行政における「長期発展計画」の位置づけとその策定手法は理解しているつもりではいる。選挙の洗礼も受けない、専門知識も関連情報に触れる機会の少ない一般市民が今後10年にわたる10万年の戦略構想を描けるはずがない。従って会議といっても個々の委員が自分の思いを述べるだけで、意見陳述会であって議論の場ではない、のは前回前々回の経験から知っていたはずなのに・・・悶絶している。議論にならんのじゃ・・・。

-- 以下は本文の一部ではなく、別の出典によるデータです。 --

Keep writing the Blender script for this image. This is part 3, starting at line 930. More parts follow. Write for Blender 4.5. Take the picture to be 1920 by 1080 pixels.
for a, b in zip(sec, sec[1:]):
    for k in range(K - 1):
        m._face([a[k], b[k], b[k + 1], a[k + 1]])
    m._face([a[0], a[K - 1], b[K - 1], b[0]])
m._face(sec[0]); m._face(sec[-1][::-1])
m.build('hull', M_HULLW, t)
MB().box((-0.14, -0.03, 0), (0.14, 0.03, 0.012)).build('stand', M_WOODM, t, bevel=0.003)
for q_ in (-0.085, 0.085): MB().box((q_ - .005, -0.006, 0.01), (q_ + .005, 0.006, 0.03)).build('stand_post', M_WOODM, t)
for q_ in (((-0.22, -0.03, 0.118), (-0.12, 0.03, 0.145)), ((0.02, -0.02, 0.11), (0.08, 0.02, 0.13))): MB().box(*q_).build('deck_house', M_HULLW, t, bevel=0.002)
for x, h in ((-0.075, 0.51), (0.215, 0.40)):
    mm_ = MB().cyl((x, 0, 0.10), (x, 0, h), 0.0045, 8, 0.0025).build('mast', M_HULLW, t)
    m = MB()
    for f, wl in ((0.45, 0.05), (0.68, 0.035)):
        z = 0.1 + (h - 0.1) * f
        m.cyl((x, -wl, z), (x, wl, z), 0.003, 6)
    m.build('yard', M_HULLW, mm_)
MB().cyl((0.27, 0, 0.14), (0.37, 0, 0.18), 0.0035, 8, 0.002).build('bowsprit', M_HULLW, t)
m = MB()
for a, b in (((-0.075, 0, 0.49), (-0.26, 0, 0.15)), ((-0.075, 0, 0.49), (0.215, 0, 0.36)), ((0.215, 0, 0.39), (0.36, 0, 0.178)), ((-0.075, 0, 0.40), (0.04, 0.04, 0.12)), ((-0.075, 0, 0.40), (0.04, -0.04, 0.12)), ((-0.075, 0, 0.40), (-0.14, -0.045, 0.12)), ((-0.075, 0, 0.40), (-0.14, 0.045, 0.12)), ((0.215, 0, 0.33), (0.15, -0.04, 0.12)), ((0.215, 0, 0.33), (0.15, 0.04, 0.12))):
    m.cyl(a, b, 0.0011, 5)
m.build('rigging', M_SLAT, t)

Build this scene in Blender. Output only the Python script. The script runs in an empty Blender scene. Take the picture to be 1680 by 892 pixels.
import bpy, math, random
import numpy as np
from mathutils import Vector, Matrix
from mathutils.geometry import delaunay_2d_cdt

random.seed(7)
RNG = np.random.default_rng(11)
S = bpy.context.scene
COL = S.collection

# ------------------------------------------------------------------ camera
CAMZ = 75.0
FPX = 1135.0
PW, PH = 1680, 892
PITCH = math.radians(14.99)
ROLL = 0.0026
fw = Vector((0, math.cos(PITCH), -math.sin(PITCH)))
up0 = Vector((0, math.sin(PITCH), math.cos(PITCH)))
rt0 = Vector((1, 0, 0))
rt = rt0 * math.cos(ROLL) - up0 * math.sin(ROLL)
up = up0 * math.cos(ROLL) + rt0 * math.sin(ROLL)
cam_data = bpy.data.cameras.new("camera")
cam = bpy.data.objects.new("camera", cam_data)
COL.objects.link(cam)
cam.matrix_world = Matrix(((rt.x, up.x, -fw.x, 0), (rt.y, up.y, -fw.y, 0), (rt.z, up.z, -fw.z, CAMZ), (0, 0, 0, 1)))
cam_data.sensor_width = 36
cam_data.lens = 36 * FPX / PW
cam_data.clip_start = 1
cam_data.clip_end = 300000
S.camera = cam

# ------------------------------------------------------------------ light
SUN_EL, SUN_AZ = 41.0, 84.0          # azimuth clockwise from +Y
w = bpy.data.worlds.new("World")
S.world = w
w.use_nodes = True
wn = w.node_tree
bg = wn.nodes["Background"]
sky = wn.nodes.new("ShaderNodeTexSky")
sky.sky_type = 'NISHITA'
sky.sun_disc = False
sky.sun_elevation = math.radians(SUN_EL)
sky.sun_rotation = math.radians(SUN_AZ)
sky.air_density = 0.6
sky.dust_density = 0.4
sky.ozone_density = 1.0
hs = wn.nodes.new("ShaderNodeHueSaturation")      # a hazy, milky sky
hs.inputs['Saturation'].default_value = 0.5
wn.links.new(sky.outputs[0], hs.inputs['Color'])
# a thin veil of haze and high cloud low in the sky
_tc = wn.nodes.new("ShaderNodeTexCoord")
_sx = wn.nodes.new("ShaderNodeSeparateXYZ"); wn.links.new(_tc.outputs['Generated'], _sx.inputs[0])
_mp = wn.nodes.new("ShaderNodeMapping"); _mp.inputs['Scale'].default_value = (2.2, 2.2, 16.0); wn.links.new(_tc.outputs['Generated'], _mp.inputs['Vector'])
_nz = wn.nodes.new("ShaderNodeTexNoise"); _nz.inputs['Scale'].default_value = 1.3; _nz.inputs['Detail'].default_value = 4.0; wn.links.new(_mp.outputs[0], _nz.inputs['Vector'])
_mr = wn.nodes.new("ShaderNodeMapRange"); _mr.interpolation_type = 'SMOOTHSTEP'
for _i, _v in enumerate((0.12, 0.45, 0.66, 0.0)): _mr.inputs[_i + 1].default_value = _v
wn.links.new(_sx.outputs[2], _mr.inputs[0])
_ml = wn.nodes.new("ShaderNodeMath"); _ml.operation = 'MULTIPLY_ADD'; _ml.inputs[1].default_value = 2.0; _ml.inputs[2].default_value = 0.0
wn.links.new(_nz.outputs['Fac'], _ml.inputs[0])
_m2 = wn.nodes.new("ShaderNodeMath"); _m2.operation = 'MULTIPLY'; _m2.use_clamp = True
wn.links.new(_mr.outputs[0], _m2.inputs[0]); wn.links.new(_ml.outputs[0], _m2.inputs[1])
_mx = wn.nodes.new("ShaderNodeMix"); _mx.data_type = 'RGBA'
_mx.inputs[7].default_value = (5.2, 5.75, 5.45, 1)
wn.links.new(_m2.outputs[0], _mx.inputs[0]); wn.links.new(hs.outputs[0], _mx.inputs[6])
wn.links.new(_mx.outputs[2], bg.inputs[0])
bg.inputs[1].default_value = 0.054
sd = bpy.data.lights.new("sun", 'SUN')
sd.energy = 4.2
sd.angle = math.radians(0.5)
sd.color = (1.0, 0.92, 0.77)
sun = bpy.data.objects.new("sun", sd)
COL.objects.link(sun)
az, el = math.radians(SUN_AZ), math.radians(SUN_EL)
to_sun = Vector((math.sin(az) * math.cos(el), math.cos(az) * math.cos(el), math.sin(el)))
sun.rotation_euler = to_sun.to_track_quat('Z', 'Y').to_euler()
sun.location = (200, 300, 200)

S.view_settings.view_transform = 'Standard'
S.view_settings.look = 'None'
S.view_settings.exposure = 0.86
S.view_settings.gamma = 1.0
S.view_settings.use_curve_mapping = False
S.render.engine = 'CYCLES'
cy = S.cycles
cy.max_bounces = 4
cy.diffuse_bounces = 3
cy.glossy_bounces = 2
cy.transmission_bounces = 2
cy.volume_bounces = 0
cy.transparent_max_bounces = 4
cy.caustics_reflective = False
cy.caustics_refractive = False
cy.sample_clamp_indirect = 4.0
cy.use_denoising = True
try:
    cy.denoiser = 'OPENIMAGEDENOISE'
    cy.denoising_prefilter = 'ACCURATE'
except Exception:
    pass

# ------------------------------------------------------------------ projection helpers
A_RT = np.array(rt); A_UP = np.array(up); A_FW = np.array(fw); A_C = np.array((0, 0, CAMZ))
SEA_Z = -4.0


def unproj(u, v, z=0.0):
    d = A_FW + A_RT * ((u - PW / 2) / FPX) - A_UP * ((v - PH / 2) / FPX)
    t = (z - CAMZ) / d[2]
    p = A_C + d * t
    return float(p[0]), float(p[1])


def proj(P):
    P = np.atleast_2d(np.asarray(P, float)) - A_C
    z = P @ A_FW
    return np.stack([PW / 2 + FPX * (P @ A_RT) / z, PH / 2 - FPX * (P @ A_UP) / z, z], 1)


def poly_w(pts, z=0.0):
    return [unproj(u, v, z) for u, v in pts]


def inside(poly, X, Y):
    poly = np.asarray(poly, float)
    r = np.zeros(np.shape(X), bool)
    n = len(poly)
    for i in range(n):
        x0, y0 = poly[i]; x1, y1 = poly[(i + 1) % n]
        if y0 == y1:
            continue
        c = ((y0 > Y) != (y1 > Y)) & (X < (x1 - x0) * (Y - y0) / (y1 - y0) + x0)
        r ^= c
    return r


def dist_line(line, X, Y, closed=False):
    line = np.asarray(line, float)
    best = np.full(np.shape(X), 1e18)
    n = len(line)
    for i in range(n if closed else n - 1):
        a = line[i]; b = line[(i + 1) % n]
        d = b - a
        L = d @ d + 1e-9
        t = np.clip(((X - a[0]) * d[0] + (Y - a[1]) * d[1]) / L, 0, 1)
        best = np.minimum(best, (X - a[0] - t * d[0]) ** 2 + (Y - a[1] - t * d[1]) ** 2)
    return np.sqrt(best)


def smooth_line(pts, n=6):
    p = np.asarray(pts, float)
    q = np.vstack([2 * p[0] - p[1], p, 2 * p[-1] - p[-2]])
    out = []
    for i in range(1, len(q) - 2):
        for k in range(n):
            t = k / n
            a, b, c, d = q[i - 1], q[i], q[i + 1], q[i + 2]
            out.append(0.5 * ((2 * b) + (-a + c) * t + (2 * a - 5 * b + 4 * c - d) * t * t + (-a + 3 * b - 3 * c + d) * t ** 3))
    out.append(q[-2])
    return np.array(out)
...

市民の海からどんな基準で選ばれたのか、とにかく30人の委員が背負う背景の総和は広すぎる。それが柏崎今後10年の課題なんて言われても混乱の渦に巻き込まれてしまい、まとまりがつかない。
会議終了後はみんな絶望と欲求不満の塊みたいな顔で部屋を出てくる。酒に誘っても仏頂面で帰ってゆく。とりあえず自分の精神状態だけでも平穏に保っていかないとテロリストが誕生してしまう。

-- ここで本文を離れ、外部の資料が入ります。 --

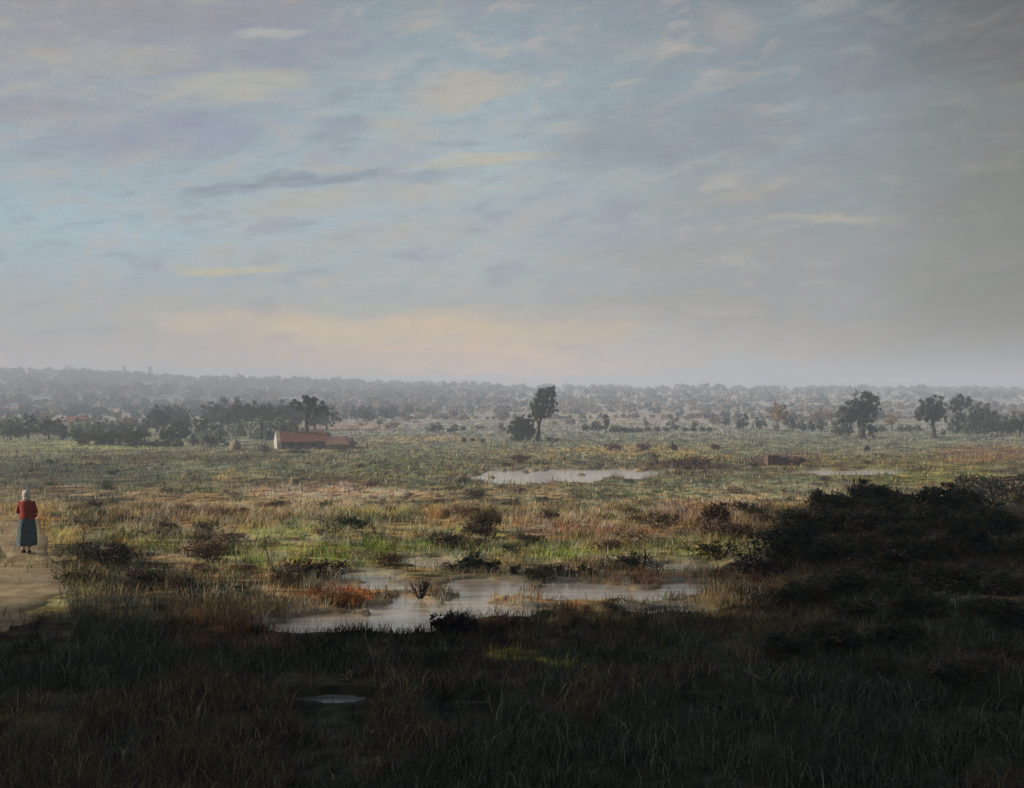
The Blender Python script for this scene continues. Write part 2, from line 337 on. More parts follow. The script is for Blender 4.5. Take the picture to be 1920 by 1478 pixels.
# sandy path past the walker, draped on the ground
pts = [at(-110,1185), at(-40,1160), at(20,1135), at(42,1108), at(52,1045), at(28,985), at(-80,945)]
pl = []
for i in range(len(pts)-1):
    for k in range(24): pl.append(pts[i].lerp(pts[i+1], k/24))
for _ in range(12): pl = [pl[0]]+[(pl[i-1]+pl[i]*2+pl[i+1])/4 for i in range(1, len(pl)-1)]+[pl[-1]]
pv, pf = [], []; NW = 9
for i, p in enumerate(pl):
    d = (pl[min(i+1, len(pl)-1)]-pl[max(i-1, 0)]); d.z = 0; d.normalize(); nrm = Vector((d.y, -d.x, 0))
    w = .95+.25*math.sin(i*.11)+.12*math.sin(i*.31)
    for k in range(NW):
        u = (k/(NW-1)*2-1)*w; q = p+nrm*u
        pv.append((q.x, q.y, ground(q.x, q.y)+.035*(1-abs(k/(NW-1)*2-1)**4)+.004-.05*(k in (0, NW-1))))
    if i:
        for k in range(NW-1): a = (i-1)*NW+k; pf.append((a, a+1, a+NW+1, a+NW))
pm_ = mesh_np('path', pv, [np.array(pf)], None, M_sand)
tag(link(pm_, 'path'), 'sandy footpath under the walking woman', kind='structure')
path_xy = np.array([(p.x, p.y) for p in pl])
def near_path(X, Y, w=1.0):
    m = np.zeros(len(X), bool)
    for (a, b) in path_xy[::3]: m |= ((X-a)**2+((Y-b)*.8)**2) < w*w
    return m

# ------------------------------------------------------------ grass and reeds (nobody could count them)
def blades(n, y0, y1, seed, hgt, wid, power=1.0, keep=None, tintf=None, spread=.62, extra=4, lean=.5):
    r = np.random.default_rng(seed)
    # more blades near the eye, fewer and broader clumps far away
    u = r.random(n); Y = y0*(y1/y0)**(u**power)
    X = (r.random(n)*2-1)*(Y*spread*.75+extra)
    # clumping
    cl = fbm(X*1.3, Y*1.3, 55, 3); k = r.random(n) < np.clip((cl-.30)*3.2, .12, 1); X, Y = X[k], Y[k]
    qx, qy = px_of(X, Y, gbase(Y)); pm = pond_mask(qx, qy); k = (pm < .30+.6*r.random(len(X))**3) | (r.random(len(X)) < np.where(qy < 1200, .09, .10)); X, Y, qy = X[k], Y[k], qy[k]; k = slice(None)
    k = ~near_path(X, Y, .85) | (r.random(len(X)) < np.where(qy[k] > 1160, .6, np.where(qy[k] > 1072, .03, np.where(qy[k] > 1045, .45, .12)))); X, Y = X[k], Y[k]
    if keep is not None: k = keep(X, Y, r); X, Y = X[k], Y[k]
    n = len(X); Z = terr(X, Y)
    sc = np.maximum(1, Y/30)
    big = .5+1.1*fbm(X/2.2, Y/2.2, 63, 3)
    H = hgt*(.45+.9*r.random(n))*big*sc**.35; Wd = wid*(.6+.8*r.random(n))*sc**.85
    a = r.random(n)*6.283; la = r.normal(.15, lean, n); lb = r.normal(0, lean, n)
    dx, dy = np.cos(a)*Wd/2, np.sin(a)*Wd/2*.6
    b = np.stack([X, Y, Z-.03], -1); d = np.stack([dx, dy, 0*dx], -1)
    mid = b+np.stack([la*H*.25, lb*H*.25, H*.55], -1); top = b+np.stack([la*H*.9, lb*H*.9, H*(1-.25*np.abs(la))], -1)
    co = np.stack([b-d, b+d, mid+d*.8, mid-d*.8, top], 1).reshape(-1, 3)
    i = np.arange(n)*5
    q = np.stack([i, i+1, i+2, i+3], -1); t3 = np.stack([i+3, i+2, i+4], -1)
    T = veg(X, Y, Z, 1.0) if tintf is None else tintf(X, Y, Z, r)
    T = T*(.40+1.05*r.random((n, 1)))*(1+.25*(r.random((n, 3))-.5))
    pale = r.random(n) < .13
    T[pale] = np.minimum(T[pale]*2.6+.03, .62)
    return co, q, t3, np.repeat(np.clip(T, .003, .7), 5, 0)
def build_blades(name, label, parts):
    cos, qs, ts, cs, off = [], [], [], [], 0
    for co, q, t3, T in parts:
        cos.append(co); qs.append(q+off); ts.append(t3+off); cs.append(T); off += len(co)
    me = mesh_np(name, np.concatenate(cos), [np.concatenate(qs), np.concatenate(ts)], np.concatenate(cs), M_grass)
    return tag(link(me, name), label, kind='stuff')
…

柏崎は海と山に囲まれた人口10万の古い町。北国街道の宿場町であり、北前船の港町でもあった。明治後石油産業の発祥地でもあり、鉄鋼業の栄えた農村工業都市でもある。
近年、高速道路の恩恵を受けたけれど高速新幹線の谷間が心配されている。世界最大の原子力発電所の立地を受け首都圏との経済関係は濃厚であり、工科系の新潟工科大学、経済系の新潟産業大学という2つの4年制大学の立地がある。
このファンダメンタルを受けて、未来計画を立てるとすれば郷土の師弟教育しかないだろうと思っている。俺に立案執行させてくれればあっという間に学園都市柏崎を立ち上げて見せるのだが・・・。
アルビン・トフラーの「富の未来」でもそうだが、未来は知識情報化社会になる。知識が一番の富を生み出す元となりその傾向は暫らく続く、という。地域を支えるのは高度な知識を持ったリーダーが活動する経済社会なのだと。そのための福祉であり健康づくりなのだと。
柏崎の毛色の違う2つの大学の存在は非常に大きな意味を持つ。しかも10万都市にあるというこの凄さを戦略的に活用しないてはない。絶望している暇はないのだ。